Granted these are small things. I do enjoy reading on my Kindle. But even though these things are small, they're there and I enjoy scrolling more because I can do that with practically no distraction from reading. My mind is on the reading and if I scroll early it's simply no problem.
From a programming perspective and probably a hardware perspective, although I'm a lot more familiar with programming, scrolling is far more efficient. It's a natural and simple process for a computer that uses very few CPU cycles compared to the far more complex paging process. That might not be true of e-ink at least from a hardware perspective but it might be. I've heard both ways on that but never really from anyone who's likely to be authoratative. I'm certainly not. I know very little about e-ink.

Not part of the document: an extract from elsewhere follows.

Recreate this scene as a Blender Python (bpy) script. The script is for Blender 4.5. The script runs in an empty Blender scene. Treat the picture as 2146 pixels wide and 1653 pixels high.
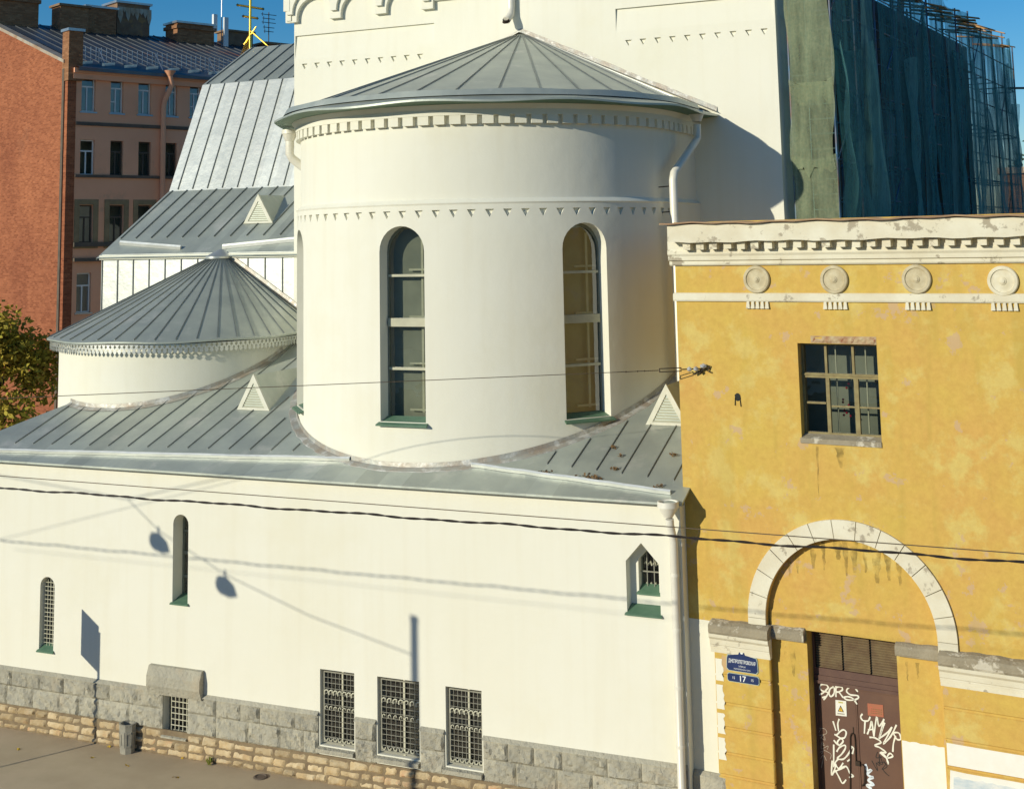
import bpy, math, random
from mathutils import Vector, Matrix
from mathutils.geometry import delaunay_2d_cdt
random.seed(7)
rad, sin, cos, tan, pi = math.radians, math.sin, math.cos, math.tan, math.pi
SC = bpy.context.scene

# ------------------------------------------------------------------ camera, sky, sun, exposure
F, CX, CY = 2794.67, 1073.0, 141.69
PITCH, ROLL, AC = 0.129935, -0.019949, rad(24.15613)
def _rot(p, r):
    f = Vector((0, cos(p), sin(p))); x = Vector((1, 0, 0)); u = x.cross(f)
    return cos(r)*x + sin(r)*u, cos(r)*u - sin(r)*x, f
_q = Matrix(((cos(AC), -sin(AC), 0), (sin(AC), cos(AC), 0), (0, 0, 1)))
CR, CU, CF = [_q @ v for v in _rot(PITCH, ROLL)]
CAMP = Vector((0, -28, 12.31))
cam = bpy.data.cameras.new('camera'); camo = bpy.data.objects.new('camera', cam)
SC.collection.objects.link(camo); SC.camera = camo
m = Matrix.Identity(4)
for i in range(3):
    m[i][0] = CR[i]; m[i][1] = CU[i]; m[i][2] = -CF[i]; m[i][3] = CAMP[i]
camo.matrix_world = m
cam.sensor_fit = 'HORIZONTAL'; cam.sensor_width = 36; cam.lens = F/2146*36
cam.shift_y = -(826.5-CY)/2146; cam.clip_start = .5; cam.clip_end = 3000

SUN_EL, SUN_AZ = rad(17.5), rad(28)          # azimuth: towards the viewer's left of the facade normal
SUNV = Vector((-sin(SUN_AZ)*cos(SUN_EL), -cos(SUN_AZ)*cos(SUN_EL), sin(SUN_EL)))
W = bpy.data.worlds.new("World"); SC.world = W; W.use_nodes = True
wn = W.node_tree.nodes; sky = wn.new('ShaderNodeTexSky'); sky.sky_type = 'NISHITA'; sky.sun_disc = False
sky.sun_elevation = SUN_EL; sky.sun_rotation = math.atan2(SUNV.x, SUNV.y) % (2*pi)
sky.air_density = 1.0; sky.dust_density = .2; sky.ozone_density = 4.0; sky.altitude = 300
hs = wn.new('ShaderNodeHueSaturation'); hs.inputs['Saturation'].default_value = 1.35; W.node_tree.links.new(sky.outputs[0], hs.inputs['Color'])
W.node_tree.links.new(hs.outputs[0], wn['Background'].inputs[0]); wn['Background'].inputs[1].default_value = .10
sl = bpy.data.lights.new('sun', 'SUN'); sl.energy = 3.85; sl.angle = rad(.53); sl.color = (1, .94, .755)
so = bpy.data.objects.new('sun', sl); SC.collection.objects.link(so); so.location = (-30, -40, 40)
so.rotation_euler = SUNV.to_track_quat('Z', 'Y').to_euler()
VS = SC.view_settings; VS.view_transform = 'Standard'; VS.look = 'None'; VS.exposure = 0; VS.gamma = 1
SC.cycles.use_adaptive_sampling = True

# ------------------------------------------------------------------ from photograph pixels to measured points on real planes
def ray(x, y): return CF + CR*((x-CX)/F) - CU*((y-CY)/F)
def on_plane(x, y, p0, n):
    r = ray(x, y); return CAMP + r*((p0-CAMP).dot(n)/r.dot(n))
def onY(x, y, Y): return on_plane(x, y, Vector((0, Y, 0)), Vector((0, 1, 0)))
def onX(x, y, X): return on_plane(x, y, Vector((X, 0, 0)), Vector((1, 0, 0)))
def onZ(x, y, Z=0): return on_plane(x, y, Vector((0, 0, Z)), Vector((0, 0, 1)))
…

I'm going to make a wild guess based on more than a little programming experience that paging uses several thousand times as many CPU cycles as scrolling. I've written lots and lots of scrolling procedures in the early days of computer screens when that wasn't part of the OS yet. This was long before the days of micro-computers. I can't recall ever writing a paging procedure although I may have. I'm just not sure. So my guess is kind of a wild one. It might not be that bad. It probably is a lot worse when the page curls.
I doubt if Gutenberg invented pages although he may have. More likely that grew out of the need to keep paper small centuries before Gutenberg. But the early printing presses couldn't do anything except create individual pages. So we were stuck with them. And scrolls were probably unweildy.
But computers can not only overcome that difficulty, scrolling is more natural to them.
What I'm hoping for in response to all this is some refutation. I'm sure a lot of people are going to say simply "I like paging better." and that's a reasonable argument but it doesn't refute what I've said. This is a smart forum full of smart people so let's have it. Why do you like paging more?